Menelusuri akar masyarakat permisif terhadap politik dinasti

Praktik politik dinasti merusak demokrasi karena kontrol terhadap kekuasaan melemah sehingga memperbesar risiko terjadinya korupsi.

Masyarakat Indonesia cenderung permisif terhadap praktik politik dinasti, termasuk yang dilakukan Jokowi. Foto Antara/Widodo S. Jusuf

Isu politik dinasti kembali mengemuka di Indonesia seiring lahirnya Putusan Mahkamah Konstitusi (MK) Nomor 90/PUU-XXI/2023, yang membuka kesempatan putra sulung Presiden Joko Widodo (Jokowi) cum Wali Kota Surakarta, Gibran Rakabuming Raka, maju pada Pemilihan Umum (Pemilu) 2024. Ia pun menjadi calon wakil presiden (cawapres) Prabowo Subianto.

Persoalannya bukan karena Putusan 90 terbit, tetapi proses pemeriksaan hingga pemutusan perkara tersebut keluar karena keterlibatan paman Gibran atau ipar Jokowi sekaligus Ketua MK kala itu, Anwar Usman.

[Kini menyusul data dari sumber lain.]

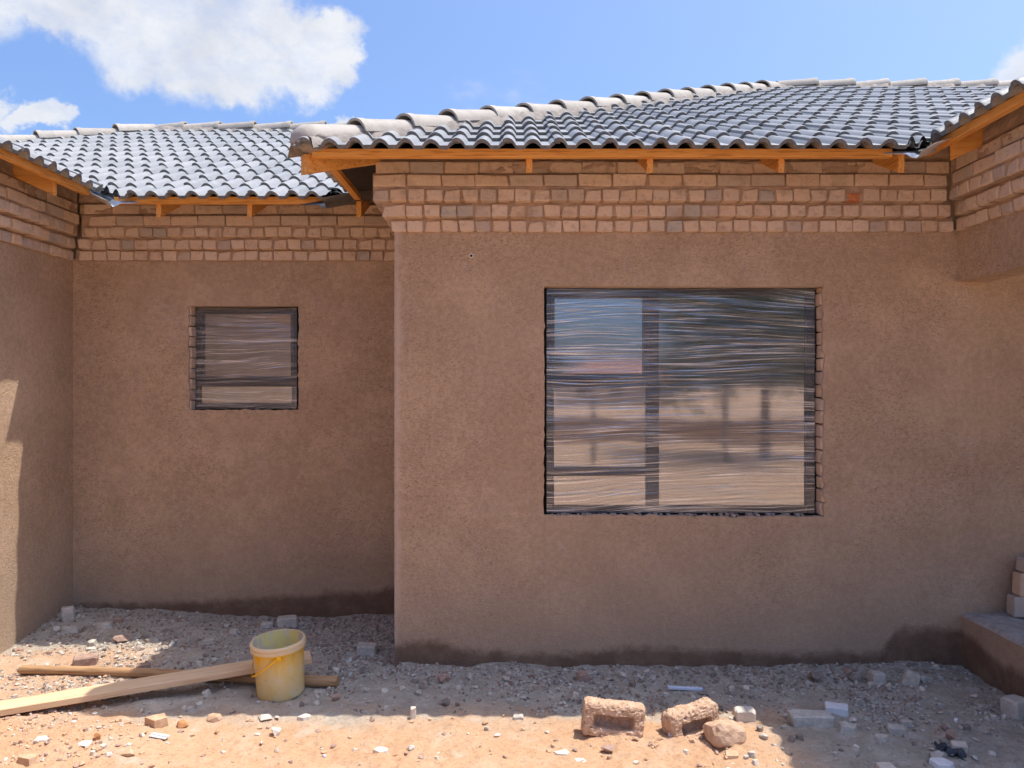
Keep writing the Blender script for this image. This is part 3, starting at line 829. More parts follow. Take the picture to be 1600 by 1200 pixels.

Hal ini menyalahi Sapta Karsa Hutama, utamanya prinsip integritas, ketidakberpihakan, kecakapan dan kesetaraan, kepantasan dan kesopanan, serta independensi. Itu diperkuat dengan Putusan Majelis Kehormatan MK (MKMK) 02/MKMK/L/11/2023 sehingga Anwar dicopot sebagai Ketua MK karena melakukan pelanggaran etik berat.

Presiden Jokowi membantah bahwa dirinya membangun dinasti. Kilahnya, rakyat yang menentukan siapa yang akan menentukan siapa yang akan memimpin kelak dalam pemilu.

"Baik itu di pilkada, di pemilihan wali kota, pemilihan bupati, pemilihan gubernur, pemilihan presiden, itu semuanya yang memilih itu rakyat, yang menentukan itu rakyat, yang mencoblos itu juga rakyat," tuturnya di Jakarta, 24 Oktober silam.